Online marketplaces, known as private exchanges, allow employers to offer their workers a range of choices for health-insurance coverage. Companies jumping in—including benefits-consulting firms like Xerox Corp.’s Buck Consultants, Marsh & McLennan Cos.’ Mercer and Towers Watson & Co., as well as insurance brokerages such as Willis Group Holdings PLC and Digital Insurance Inc.—are betting that 2014 is the year the exchanges will start to take off. Here’s what you need to know:
What is a private employer exchange?
Generally, these are online marketplaces where an employer’s workers can shop for different types of health plans, as well as other types of benefits such as dental or vision plans. They are operated by a growing variety of companies, including benefit consultants and insurance brokers.
What does it offer?
The setups vary; at least one, from Buck Consultants, generally offers health plans from just one insurer in a particular location, and the employer has chosen the lowest-cost carrier in each geographic area. Usually, there will be a variety of health plans and insurance carriers for workers to choose from. But insurers themselves are also offering exchange setups, typically stocked only with their own products.
How much does the employer pay?
This, too, will vary. The typical approach is likely to be a “defined contribution,” or a set sum of money from the employer for workers to use in their shopping. The amount will often be larger if the worker is covering a family. If the employee wants a plan that costs more than the set amount, he or she would pay the difference. If the worker finds a plan that costs less than the contribution, some employers may let the employee keep at least part of the difference.
But employers can also use these private exchanges without taking the set-sum approach, and a number of them are likely to do so, particularly initially as they are trying out the new setup. In that case, employees could see a variety of approaches to the funding.
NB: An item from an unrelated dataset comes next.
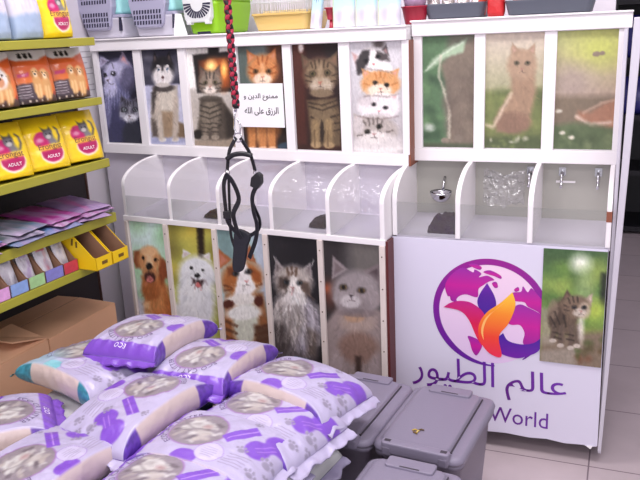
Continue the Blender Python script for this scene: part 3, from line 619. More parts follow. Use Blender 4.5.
LN = 140
def pic_golden():
    P = Pic(NU, LN, ((18, 24), (155, 42), (62, 400), (200, 400)), (190, 216, 196), 1.5); P.wob = 5; P.k = 1.16; P.c = (100, 200)
    P.grad(20, (206, 226, 226), 600, (150, 176, 140)); P.blot(12, (20, 30, 180, 350), 34, [(176, 214, 178), (222, 234, 230), (150, 196, 150)], 4); P.p([(20, 270), (90, 290), (110, 420), (60, 420)], (196, 190, 206), 10, .8); P.e(160, 390, 40, 60, (190, 170, 190), soft=.6)
    P.p([(70, 215), (140, 205), (176, 290), (200, 380), (210, 560), (90, 560), (104, 390), (84, 300)], (188, 118, 62), 6); P.e(118, 300, 30, 70, (208, 146, 88), a=.8); P.p([(110, 320), (190, 300), (206, 420), (120, 420)], (196, 124, 70), 8); P.l([(88, 300), (106, 395)], 22, (226, 186, 140), 7); P.e(104, 255, 34, 30, (176, 104, 52), a=.8); P.l([(88, 330), (100, 400)], 7, (236, 206, 170), 5)
    P.blot(24, (84, 220, 190, 400), 9, [(214, 150, 92), (160, 94, 46)], 9, a=.45)
    P.p([(46, 140), (66, 135), (72, 190), (52, 190), (42, 170)], (156, 88, 48), 5); P.p([(132, 150), (158, 170), (162, 212), (140, 232), (126, 205)], (150, 82, 44), 5)
    P.e(97, 165, 38, 40, (206, 150, 98)); P.e(97, 140, 28, 14, (226, 182, 136)); P.p([(88, 150), (108, 150), (116, 196), (84, 196)], (228, 190, 150), 6); P.e(102, 206, 28, 24, (196, 140, 92)); P.e(100, 216, 20, 16, (84, 46, 40)); P.e(100, 222, 12, 10, (206, 126, 120))
    P.e(98, 183, 11, 10, (34, 28, 30)); P.e(78, 158, 5, 5, (40, 28, 24)); P.e(120, 162, 5, 5, (40, 28, 24)); P.fur(125, 310, 50, 120, 190, 20, 3); P.fur(97, 180, 34, 36, 50, 9, 4); P.noise(.24, 5, 10, 2); P.C = P.C*1.1+8; return P
def pic_samoyed():
    P = Pic(NU, LN, ((180, 42), (340, 56), (217, 470), (372, 470)), (150, 150, 70), 1.5); P.wob = 6; P.k = 1.1; P.c = (285, 240)
    P.grad(40, (226, 206, 90), 300, (180, 186, 90)); P.blot(22, (180, 50, 350, 380), 30, [(236, 214, 96), (150, 144, 66), (200, 206, 110), (130, 116, 60)], 4, a=.6); P.p([(284, 40), (306, 40), (310, 170), (290, 170)], (60, 44, 30), 6); P.p([(190, 340), (240, 340), (260, 480), (200, 480)], (206, 206, 200), 10)
    ear(P, (236, 175), (266, 158), (240, 142), (232, 232, 234), (216, 196, 196)); ear(P, (302, 162), (330, 180), (326, 150), (232, 232, 234), (216, 196, 196))
    P.e(280, 330, 62, 130, (228, 230, 236)); P.e(285, 560, 80, 150, (220, 222, 230)); P.e(285, 225, 62, 62, (236, 238, 242)); P.e(262, 300, 40, 60, (240, 242, 246), a=.8); P.blot(26, (232, 200, 340, 470), 12, [(246, 248, 250), (204, 208, 218)], 5, a=.45)
    P.e(266, 207, 6, 5, (30, 28, 30)); P.e(303, 211, 6, 5, (30, 28, 30)); P.e(285, 231, 9, 8, (26, 24, 28)); P.p([(266, 242), (284, 248), (312, 244), (300, 262), (288, 274), (276, 260)], (70, 40, 44), 4); P.e(289, 264, 10, 9, (226, 130, 130)); P.fur(285, 330, 70, 130, 200, 18, 3, 3, .5, .14); P.fur(285, 230, 56, 52, 90, 12, 5, 2.4, .5, .12); P.noise(.12, 5, 8, 2); return P
def pic_calico():
    P = Pic(NU, LN, ((24, 10), (186, 26), (54, 395), (208, 440)), (170, 196, 202), 1.5); P.wob = 5; P.k = 1.04; P.c = (112, 200)
    P.grad(20, (176, 206, 206), 500, (176, 186, 196)); P.p([(20, 0), (70, 0), (90, 120), (30, 120)], (120, 150, 150), 12, .7); P.p([(145, 20), (200, 30), (215, 300), (170, 240)], (196, 206, 222), 10)
    P.p([(54, 230), (180, 230), (196, 330), (206, 600), (60, 600), (50, 330)], (170, 112, 66), 7); P.p([(60, 270), (120, 400), (70, 410), (50, 330)], (180, 116, 66), 7); P.e(122, 330, 42, 90, (216, 220, 206)); P.p([(150, 340), (200, 350), (206, 470), (160, 470)], (120, 84, 60), 8)
    stripes(P, [[(56, 320+k*26), (92, 340+k*26)] for k in range(5)]+[[(156, 350+k*24), (196, 344+k*24)] for k in range(5)], 9, (110, 66, 40))
    ear(P, (30, 150), (78, 115), (30, 76), (190, 118, 70), (206, 140, 120)); ear(P, (116, 112), (160, 130), (138, 66), (180, 110, 66), (200, 140, 120))
    P.e(110, 180, 70, 62, (202, 136, 80)); P.p([(104, 120), (122, 120), (142, 170), (160, 215), (130, 245), (84, 235), (96, 170)], (244, 240, 240), 5); P.e(108, 250, 54, 20, (236, 232, 228)); P.e(70, 190, 22, 24, (190, 118, 60), a=.8); P.p([(60, 140), (92, 140), (96, 164), (64, 170)], (150, 88, 48), 5); P.p([(134, 140), (172, 160), (176, 200), (150, 186)], (180, 104, 50), 5); stripes(P, [[(50, 200), (76, 206)], [(52, 216), (78, 214)], [(160, 206), (176, 200)]], 6, (126, 70, 40))
    P.e(64, 262, 20, 14, (110, 50, 34)); P.e(166, 258, 14, 20, (110, 50, 34)); P.e(115, 295, 60, 26, (240, 240, 238)); eyes(P, [(90, 162), (134, 157)], 12, (110, 130, 150)); nose(P, 127, 190, 7, (216, 120, 116)); whisk(P, 125, 205, 50); P.fur(120, 320, 60, 120, 130, 18, 3); P.fur(110, 190, 60, 60, 80, 11, 4); P.noise(.22, 6, 10, 2); return P
def pic_longhair():
    P = Pic(NU, LN, ((202, 30), (370, 48), (224, 445), (388, 458)), (40, 38, 46), 1.5); P.wob = 7; P.k = 1.06; P.c = (290, 220)
    P.grad(20, (52, 50, 58), 450, (34, 30, 36)); P.e(330, 90, 50, 50, (34, 32, 40), soft=.6)
    P.e(285, 380, 84, 130, (120, 112, 116)); P.e(330, 340, 44, 90, (190, 184, 200)); P.e(270, 310, 52, 80, (196, 188, 186)); P.e(240, 390, 34, 60, (84, 74, 74)); P.p([(330, 340), (366, 360), (360, 440), (330, 440)], (120, 106, 100), 9); P.e(290, 560, 80, 120, (110, 100, 104))
    for k in range(16):
        x = 232+k*9; P.l([(x, 240+abs(8-k)*4), (x+10, 320), (x+4, 400)], 6, [(222, 216, 212), (128, 116, 112), (170, 162, 162)][k % 3], 4, .55)
    ear(P, (222, 185), (258, 150), (232, 115), (180, 172, 172), (110, 96, 98)); ear(P, (314, 155), (350, 190), (342, 128), (180, 172, 172), (110, 96, 98)); P.l([(230, 130), (226, 112)], 3, (220, 216, 214)); P.l([(346, 140), (352, 120)], 3, (220, 216, 214))
    P.e(287, 195, 62, 56, (196, 186, 180)); P.p([(240, 180), (270, 176), (280, 205), (262, 220), (238, 214)], (104, 88, 82), 6); P.p([(302, 186), (336, 196), (344, 240), (312, 222)], (120, 100, 90), 6); P.p([(284, 170), (296, 170), (320, 230), (290, 250), (266, 236)], (240, 234, 230), 5)
    stripes(P, [[(268, 150), (274, 172)], [(283, 146), (284, 170)], [(298, 150), (296, 172)]], 8, (112, 84, 66)); eyes(P, [(266, 196), (308, 196)], 10, (110, 140, 160)); nose(P, 286, 215, 7, (190, 130, 130)); P.e(292, 250, 40, 20, (230, 224, 222)); P.fur(287, 330, 80, 130, 240, 26, 3, 3, .6, .4); P.fur(287, 200, 56, 50, 70, 12, 4); P.noise(.4, 4, 14, 2); return P
def pic_greycat():
    P = Pic(NU, LN, ((32, 12), (232, 30), (46, 440), (233, 470)), (96, 92, 92), 1.5); P.wob = 4; P.k = 1.06; P.c = (146, 190)
    P.p([(0, 0), (110, 0), (90, 300), (0, 300)], (66, 58, 60), 20); P.p([(120, 0), (260, 0), (260, 140), (140, 140)], (126, 120, 116), 20); P.e(56, 200, 26, 40, (150, 80, 60), soft=.8, a=.7); P.e(50, 180, 12, 14, (190, 100, 60), soft=.8)
    P.e(140, 380, 100, 140, (168, 152, 150)); P.p([(44, 300), (90, 240), (240, 250), (250, 700), (50, 700)], (170, 154, 152), 8); P.e(150, 290, 60, 40, (186, 166, 158)); P.e(140, 276, 34, 18, (204, 164, 130), a=.7); P.e(150, 380, 64, 54, (160, 130, 118)); P.p([(140, 410), (160, 410), (158, 470), (142, 470)], (84, 62, 54), 6)
    for k in range(14): a = R(200+k*11); P.l([(150, 400), (150+66*math.cos(a), 390+58*math.sin(a))], 3, [(176, 146, 130), (120, 92, 80)][k % 2], 2.5, .22)
    P.e(80, 470, 28, 80, (182, 166, 166)); P.e(208, 480, 26, 80, (176, 160, 160))
    ear(P, (66, 150), (122, 116), (70, 72), (164, 152, 154), (132, 116, 118)); ear(P, (170, 122), (226, 172), (226, 94), (140, 126, 128), (92, 76, 80))
    P.e(146, 186, 82, 66, (170, 160, 162)); P.e(100, 212, 30, 30, (176, 166, 168)); P.e(190, 214, 42, 36, (174, 162, 164)); P.e(140, 236, 58, 28, (162, 150, 152)); P.e(128, 222, 34, 22, (206, 198, 200))
    eyes(P, [(105, 176), (165, 185)], 14, (214, 170, 96), squash=.75); nose(P, 131, 205, 8, (84, 70, 76)); P.e(150, 262, 60, 14, (140, 126, 128), a=.7); P.fur(150, 360, 84, 120, 160, 18, 3, 3, .5, .2); P.fur(146, 190, 76, 60, 110, 10, 4, 2.4, .5, .16); P.noise(.16, 6, 9, 2); return P
def pic_kittenpath():
    P = Pic(NU, NV, ((40, 15), (270, 28), (22, 430), (248, 462)), (110, 146, 76)); P.wob = 5; P.k = .94; P.c = (140, 330)
    P.grad(15, (84, 120, 76), 300, (150, 166, 84)); P.blot(26, (30, 20, 270, 280), 34, [(70, 110, 66), (140, 180, 84), (100, 150, 76), (176, 196, 100)], 6, a=.6); P.e(176, 52, 34, 30, (250, 252, 240), soft=.8); P.p([(170, 60), (215, 60), (235, 220), (150, 220)], (206, 226, 160), 20, .5); P.p([(255, 90), (275, 90), (270, 240), (250, 200)], (50, 60, 44), 10); P.e(235, 240, 40, 40, (190, 210, 90), soft=.7)
    P.p([(20, 340), (270, 320), (270, 480), (10, 480)], (150, 132, 112), 14); P.p([(20, 220), (60, 230), (70, 370), (20, 370)], (176, 166, 150), 12, .8); P.p([(20, 395), (170, 385), (150, 480), (10, 480)], (170, 158, 144), 10); P.blot(14, (150, 350, 265, 440), 12, [(140, 90, 60), (110, 100, 60), (90, 110, 50)], 8, a=.6)
    P.e(110, 262, 58, 74, (128, 108, 90)); P.e(85, 270, 34, 50, (104, 86, 72)); P.e(70, 230, 20, 40, (170, 150, 130), a=.6)
    for x, y in ((68, 350), (98, 370), (138, 380), (162, 372)): P.l([(x+6, 300), (x, y)], 24, (124, 106, 92), 5); P.e(x, y+6, 14, 9, (206, 194, 182))
    stripes(P, [[(70, 320), (98, 330)], [(74, 340), (100, 350)], [(120, 330), (150, 336)], [(122, 350), (150, 356)], [(76, 240), (96, 290)], [(60, 260), (80, 300)], [(110, 250), (120, 300)]], 6, (64, 52, 44)); P.e(178, 300, 12, 60, (240, 234, 224), soft=.6, a=.8)
    ear(P, (100, 200), (142, 180), (124, 154), (110, 90, 76), (150, 120, 106)); ear(P, (190, 190), (216, 222), (224, 166), (196, 180, 160), (226, 204, 190)); P.e(158, 220, 54, 44, (146, 124, 104)); P.e(190, 236, 24, 34, (206, 190, 170), a=.8); P.e(172, 244, 26, 16, (212, 200, 186))
    stripes(P, [[(128, 186), (136, 208)], [(146, 180), (150, 202)], [(164, 182), (166, 202)], [(112, 214), (130, 222)], [(114, 232), (132, 236)]], 5, (66, 54, 46)); eyes(P, [(152, 222), (190, 224)], 10, (110, 120, 130)); nose(P, 178, 240, 6, (180, 120, 116)); P.fur(110, 270, 54, 80, 110, 14, 3); P.fur(158, 220, 46, 40, 60, 10, 4); P.noise(.3, 6, 9, 2); return P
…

In addition, a number of the exchanges let employers remain self-insured, meaning that the employer is responsible for the cost of claims, with the insurer acting only as an administrator. Such employers may still want workers to have the “shopping” experience with the feeling of a defined contribution.
How widespread will this approach be?
Exchange operators project that at least tens of thousands of workers will see versions of this approach toward benefits take effect in January 2014, and other employees will be switched at various points next year. Few very large employers are likely to jump in so soon with active employees, but some are likely to move retirees into exchanges. Many in the health-benefits industry are betting that the growth will be far greater in future years.
How are the exchanges different from the marketplaces created by the federal health law?
The health overhaul law is creating exchanges in every state that will sell plans to individual consumers and small businesses. They will be operated by government entities, not private companies, and won’t initially serve big employers.